Sim, é uma mudança, até onde consigo acompanhar. Precisaríamos fazer uma pesquisa histórica dos dados, mas até os dados que acompanho, de meados dos anos 2000 para cá, é uma mudança. Porque na opinião pública norte-americana o fracasso da paz era responsabilidade dos palestinos, o terror palestino seria o grande responsável pelo fracasso da paz, a guerra ao terror fortaleceu muito a opção militar israelense de trazer “calma” em detrimento de uma solução justa que traga paz – esse tem sido o objetivo político israelense, e acho que continua sendo no atual ataque a Gaza; trazer calma para o seu cidadão.
E de fato há uma mudança, que passa por mudanças na sociedade norte-americana de forma geral. Querendo ou não, anos atrás não havia coisas como o Democratic Socialists of America (Socialistas Democráticos da América – organização de esquerda que tem atuado dentro do Partido Democrata) elegendo representantes como está elegendo. E muitos deles favoráveis à questão palestina. Há também o Jewish Voice for Peace (Voz Judaica pela Paz) fazendo protestos gigantescos hoje em dia nos Estados Unidos – judeus em favor da causa palestina. Há movimentos indígenas, movimento negro, o Black Lives Matter muito apoiador da causa palestina. Então creio que a mudança da política norte-americana para a esquerda, de pessoas abaixo de 40 anos, tem significado uma solidariedade maior com a causa palestina. A grande questão é se essa base eleitoral vai ter capacidade de mudar a composição dos representantes no Congresso e no Executivo, que representem de fato a sua posição. Porque as burguesias e as elites políticas norte-americanas são muito fortes e muito sionistas. Isso não mudou.
Então essa mudança passa pela luta de classes, como já está passando, mas acho que vai haver um acirramento da luta de classes num próximo período em torno disso. Já estamos tendo uma amostra disso nesses dias, e os norte-americanos vão ter de entender se a questão palestina é algo caro a eles mesmo ou não.

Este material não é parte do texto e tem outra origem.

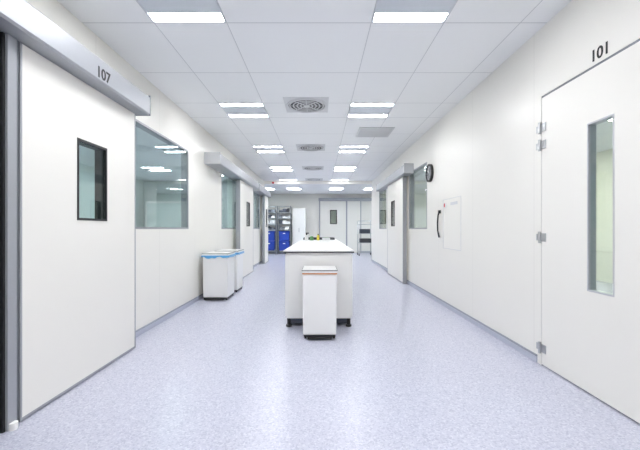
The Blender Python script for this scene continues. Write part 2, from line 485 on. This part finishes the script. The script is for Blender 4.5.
# ------------------------------------------------------------ bins
def bin_(x0, x1, y0, y1, z1, band, bag=False):
    b = Bld('pedal_waste_bin')
    b.taper(x0+.006, x1-.006, y0+.01, y1, .045, z1-.046, M_white, .97, .012)
    b.box(x0+.002, x1-.002, y0+.004, y1, z1-.046, z1-.034, band, .003)
    b.box(x0, x1, y0, y1+.004, z1-.034, z1-.006, M_white, .006)
    b.box(x0-.002, x1+.002, y0-.002, y1+.006, z1-.012, z1-.004, M_edge, .001)
    b.box(x0+.004, x1-.004, y0+.004, y1, z1-.004, z1, M_white)
    b.box(x0+.02, x1-.02, y0+.03, y1-.03, .02, .05, M_edge)
    b.box(x0+.06, x1-.06, y0-.03, y0+.05, .014, .026, M_black, .003)      # pedal
    for xx in (x0+.035, x1-.035):
        for yy in (y0+.05, y1-.05):
            b.cyl((xx, yy, .022), .022, .02, M_black, 'X', seg=16)
    if bag:
        tb = bmesh.new(); n = 40; rows_ = []
        for zz, k in ((z1-.036, .004), (z1-.045, .010), (z1-.062, .012)):
            r_ = []
            for i in range(n):
                t = i/n*4; e = int(t); f = t-e
                cs = [(x0, y0), (x1, y0), (x1, y1), (x0, y1)]
                p = Vector(cs[e]).lerp(Vector(cs[(e+1) % 4]), f)
                c = Vector(((x0+x1)/2, (y0+y1)/2)); dd = (p-c).normalized()
                p = p+dd*(k+random.uniform(0, .006))
                r_.append(tb.verts.new((p.x, p.y, zz+(random.uniform(-.025, .006) if zz < z1-.06 else 0))))
            rows_.append(r_)
        for A, B in zip(rows_, rows_[1:]):
            for i in range(n): tb.faces.new((A[i], A[(i+1) % n], B[(i+1) % n], B[i]))
        b.merge(tb, M_bag, True)
    b.done()
bin_(-.178, .192, 3.63, 4.04, .725, M_orange)
bin_(-1.88, -1.46, 5.62, 6.10, .76, M_white, True)
bin_(-1.88, -1.46, 6.30, 6.78, .76, M_white, True)

# ------------------------------------------------------------ right wall bits
b = Bld('wall_clock')
cy, cz = 5.88, 2.09
b.ring((0, cy, cz), .125, .15, XR-.045, XR-.001, M_black, 'X')
b.cyl((XR-.018, cy, cz), .128, .03, M_clockf, 'X', seg=40)
for k in range(12):
    a = k*math.pi/6
    b.box(XR-.036, XR-.033, cy+math.cos(a)*.105-.006, cy+math.cos(a)*.105+.006, cz+math.sin(a)*.105-.006, cz+math.sin(a)*.105+.006, M_white)
b.tube([(XR-.038, cy, cz), (XR-.038, cy+.05, cz+.04)], .005, M_white, 6)
b.tube([(XR-.040, cy, cz), (XR-.040, cy-.02, cz+.09)], .004, M_white, 6)
b.done()
b = Bld('wall_hatch_panel')
for (a, c, d, e) in ((4.63, 4.636, .86, 1.59), (5.29, 5.296, .86, 1.59), (4.636, 5.29, 1.584, 1.59), (4.636, 5.29, .86, .866)):
    b.box(XR-.004, XR-.0005, a, c, d, e, M_vent)
b.done()
b = Bld('alarm_call_button'); b.box(XR-.012, XR-.0005, 5.17, 5.25, 1.45, 1.53, M_white, .003); b.box(XR-.014, XR-.010, 5.19, 5.235, 1.475, 1.53, M_red); b.done()
b = Bld('hanging_strap_handle')  # dark hanging strap with a handle block
b.tube([(XR-.02, 5.42, 1.42), (XR-.03, 5.44, 1.36), (XR-.035, 5.45, 1.24), (XR-.035, 5.44, 1.12), (XR-.02, 5.42, 1.02)], .012, M_black)
b.box(XR-.03, XR-.0005, 5.39, 5.45, 1.39, 1.44, M_black, .004); b.done()
b = Bld('wall_sign'); b.box(XR-.003, XR-.0005, 4.75, 5.0, 1.49, 1.53, M_vent); b.done()

# ------------------------------------------------------------ far area furniture
def shelving(x0, x1, y0, y1, z1, name='shelving_unit'):
    b = Bld(name)
    for xx in (x0+.015, x1-.015):
        for yy in (y0+.015, y1-.015):
            b.box(xx-.015, xx+.015, yy-.015, yy+.015, 0, z1, M_aludk)
    for z in (.14, 1.10, 1.36, 1.62, 1.88, z1-.03):
        b.box(x0, x1, y0, y1, z, z+.025, M_steel)
        if 1.0 < z < 2.0:
            k = x0+.06
            while k < x1-.12:
                w = random.uniform(.08, .2)
                b.box(k, min(k+w, x1-.04), y0+.03, y1-.1, z+.025, z+random.uniform(.1, .21), random.choice([M_edge, M_aludk, M_white, M_vent, M_dark]), .003)
                k += w+.02
    b.done()
def crate(x0, x1, y0, y1, z0, z1):
    b = Bld('blue_storage_crate')
    b.taper(x0+.01, x1-.01, y0+.01, y1-.01, z0, z1, M_blue, .93, .01)
    b.box(x0, x1, y0, y1, z1-.05, z1-.02, M_blue, .006)
    b.box((x0+x1)/2-.05, (x0+x1)/2+.05, y0-.004, y0+.012, z1-.13, z1-.09, M_white)
    b.done()
shelving(-2.62, -1.95, 15.9, 16.5, 2.2); shelving(-1.90, -1.28, 15.9, 16.5, 2.2)
for a, c in ((-2.56, -2.01), (-1.84, -1.34)):
    crate(a, c, 15.93, 16.45, .166, .60); crate(a, c, 15.93, 16.45, .61, 1.06)
b = Bld('storage_cabinet')
b.box(-1.22, -.62, 16.1, 16.7, .06, 2.1, M_white, .005); b.box(-1.19, -.65, 16.13, 16.67, 0, .06, M_dark)
b.box(-1.21, -.925, 16.085, 16.1, .08, 2.08, M_bench, .003); b.box(-.915, -.63, 16.085, 16.1, .08, 2.08, M_bench, .003)
b.box(-.95, -.935, 16.06, 16.085, 1.0, 1.2, M_steel); b.box(-.905, -.89, 16.06, 16.085, 1.0, 1.2, M_steel)
b.done()
b = Bld('wire_trolley')
x0, x1, y0, y1, zt = 1.72, 2.3, 15.0, 15.6, 1.5
for xx in (x0, x1):
    for yy in (y0, y1):
        b.tube([(xx, yy, .1), (xx, yy, zt)], .014, M_steel); b.cyl((xx, yy, .05), .05, .03, M_black, 'X', seg=16)
for z in (.16, .55, .95, 1.35, 1.5):
    b.tube([(x0, y0, z), (x1, y0, z), (x1, y1, z), (x0, y1, z), (x0, y0, z)], .010, M_steel)
    if z < 1.4:
        for k in range(9):
            xx = x0+(x1-x0)*k/8; b.tube([(xx, y0, z), (xx, y1, z)], .005, M_steel, 6)
for k in range(1, 8):
    zz = .16+k*.17; b.tube([(x0, y0, zz), (x0, y1, zz)], .005, M_steel, 6); b.tube([(x1, y0, zz), (x1, y1, zz)], .005, M_steel, 6)
b.box(x0+.05, x1-.05, y0+.05, y1-.05, .56, .74, M_edge, .01); b.box(x0+.05, x1-.1, y0+.05, y1-.05, .96, 1.15, M_dark, .01)
b.done()
b = Bld('fire_alarm_sounder'); b.cyl((-1.62, YE-.155, 2.78), .035, .04, M_red, 'Y'); b.box(-1.67, -1.57, YE-.135, YE-.12, 2.755, 2.84, M_white); b.done()

# side-room furniture
b = Bld('laboratory_table'); b.box(-5.9, -5.0, 6.5, 11.0, .86, .90, M_steel, .004)
for yy in (6.6, 8.7, 10.9):
    for xx in (-5.85, -5.05): b.box(xx-.02, xx+.02, yy-.02, yy+.02, 0, .86, M_steel)
b.done()
b = Bld('glazed_cabinet'); b.box(-5.9, -4.6, 11.9, 12.35, .05, 2.1, M_white, .004)
b.box(-5.85, -4.65, 11.88, 11.9, .95, 2.02, M_room); b.box(-5.85, -4.65, 11.92, 12.3, 0, .05, M_dark); b.done()

# ------------------------------------------------------------ world + camera
w = bpy.data.worlds.new('world'); scene.world = w; w.use_nodes = True
w.node_tree.nodes['Background'].inputs[0].default_value = (.8, .85, .9, 1)
w.node_tree.nodes['Background'].inputs[1].default_value = .3
cam = bpy.data.cameras.new('camera'); co = bpy.data.objects.new('camera', cam)
bpy.context.collection.objects.link(co); scene.camera = co
co.location = (0, 0, 1.15); co.rotation_euler = (math.pi/2, 0, 0)
cam.sensor_width = 36; cam.lens = 36*350/640
cam.shift_x = 1/640; cam.shift_y = 4/640; cam.clip_start = .05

Mas sim, acho que, no futuro, talvez o Biden seja o último presidente que é um grandessíssimo aliado de Israel, caso Trump não o suceda. Mas entre os Democratas, acho que sim; creio que no futuro, para um Democrata ter apoio, vencer primárias e depois ser eleito, terá de ter uma posição mais favorável à questão palestina. Está havendo pesquisas esses dias: os eleitores Democratas apoiam fortemente o cessar-fogo, até a maioria dos eleitores Republicanos apoiam. Ou seja: não faz sentido dizer que o apoio do Biden a Israel é cálculo eleitoral. Não faz sentido. É prejuízo eleitoral.
Então o que ajuda a explicar essa posição é outra coisa; a posição individual do Biden, a composição do Congresso, influências que há no Executivo, alianças com certos setores da burguesia americano-israelense – isso explica; cálculo eleitoral não. Porque se for por cálculo eleitoral, com suas posições ele está perdendo votos.